A: I actually played the work completely as written with no preparations for a while. It fits on two guitars (guitar 1 = right hand, guitar 2 = left hand), without much adjustment, so I knew it was possible.
I was also not a big fan of prepared guitar with the works I had heard and seen in the past. At times I felt such works were more of an excuse to the performer to be seen as dramatic and serious. But, as I listened to more and more recordings of prepared piano and experienced the vast changes of timbre and percussion vs. piano sounds, I was inspired to experiment on my own.
Q: Isn’t guitar already considered a percussion instrument.
A: Yes and no.

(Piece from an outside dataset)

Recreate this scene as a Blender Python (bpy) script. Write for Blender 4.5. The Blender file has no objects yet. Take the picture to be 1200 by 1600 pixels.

A flamenco guitar has a much lower action (strings closer to the fret board), which allows the strings to hit the frets when played apoyando (reststroke) or rasgueado (flamenco strumming). In such case, yes, it is both melody and percussion.
A classical guitar has a higher action (strings further from the fret board), which allows for more timbre choice, louder individual notes, more resonance, and depending on the player, cleaner tone.
These are broad generalizations, and do not say one is better than the other. Each guitar represents a very different style of music and artists are aware of it.
As a side note, a recording engineer I work with originally didn’t want to record guitar, because to him it just sounds like a box with strings. I convinced him otherwise.
Q: What are some of the challenges of preparing the guitar?
A: 1 – Gravity. If I clip something on to the strings and hold the guitar in the normal playing position those clips can easily flip towards the ground touching ‘higher’ strings or the wood of the soundboard. I also had to find a way to hold the substitute for weatherstripping in the strings without letting it fall out when being played.
2 – Only one string. Each note of the piano has three strings, so one can add a screw between two strings and not touch any other pitch.
3 – No slurs. Yes, if you do a left hand slur (hammer or pull off) the preparations don’t really sound.
4 – Nylon strings and no cast iron frame. Since the strings use much less tension weatherstripping will completely mute the string. I had to find a substitute that gave a percussive sound and a bit of pitch.
Q: When and where can I get the score?
A: Edition Peters will be publishing my arrangement in early 2019.